Care: Regular maintenance will help prevent discoloration on both treated and untreated teak wood.

  • To clean teak furniture- Use a combination of mild soap, some bleach or vinegar, and water to prevent disinfect and clean teak outdoor furniture. Never use metal brushes, as the bristles may scratch and damage the wood’s surface. Instead, use a soft plastic brush to scrub. Harder to clean stains will benefit from the use of teak cleaner. Always start with the mildest cleaning solution, then apply higher concentrations slowly. When washing teak furniture, start from the bottom and your way up to prevent streak marks from dripping water.

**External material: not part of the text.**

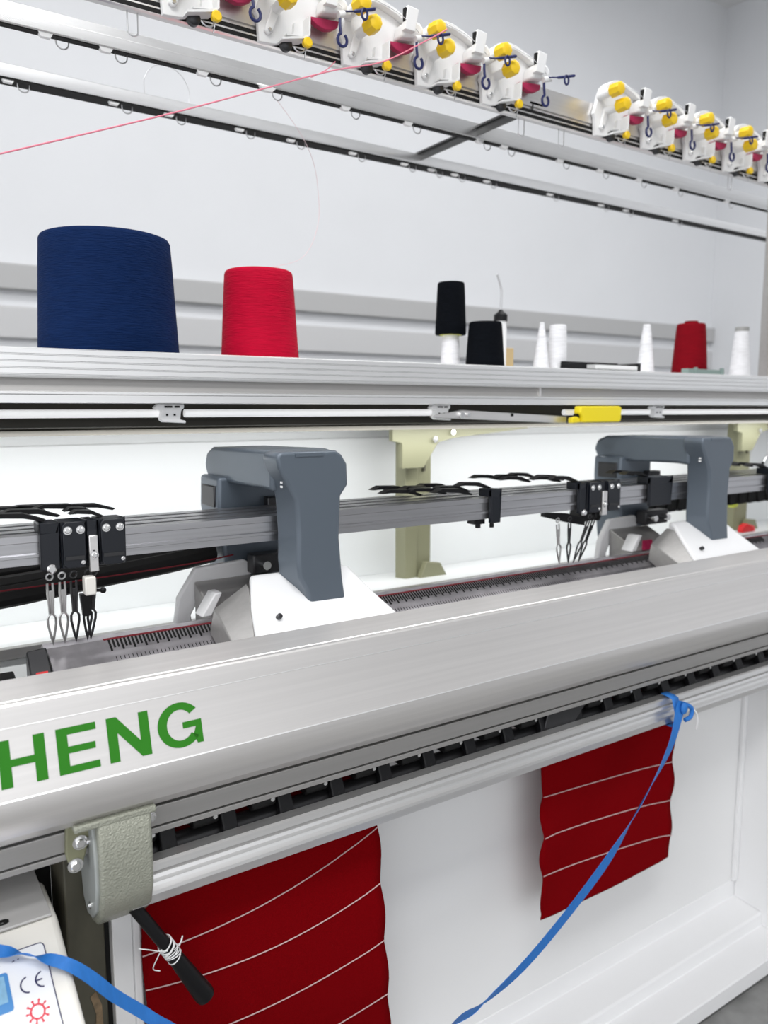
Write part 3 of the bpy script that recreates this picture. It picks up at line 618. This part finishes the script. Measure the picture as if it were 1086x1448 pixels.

  • To oil teak furniture- Some people prefer the golden color of teak furniture. Oiling teak furniture is a way to retain and enhnace teak’s natural golden-honey patina. Oiling is not a method for protecting wood. If you prefer the natural teak color, outdoor teak furniture should be oiled every 2-3 months, and be placed out of direct sunlight. Only oil teak furniture after it has been thoroughly cleaned. Cleaning removes natural oil build up, while applying a new layer of oil will restore its teak’s natural character. Tung oil is preferred by most professionals, but Linseed oil may be used as well. Specialized teak oils use additices such as UV blockers and mildew retardants for enhanced protection. Apply teak oil with a paint brush. It should be applied with smooth, even strokes. Paint on the oil until the wood can no longer soak it in. Wipe up excess oil with a cloth dampened with mineral spirits. If oil drips onto painted wood or fiberglass, immediately wipe away to avoid staining.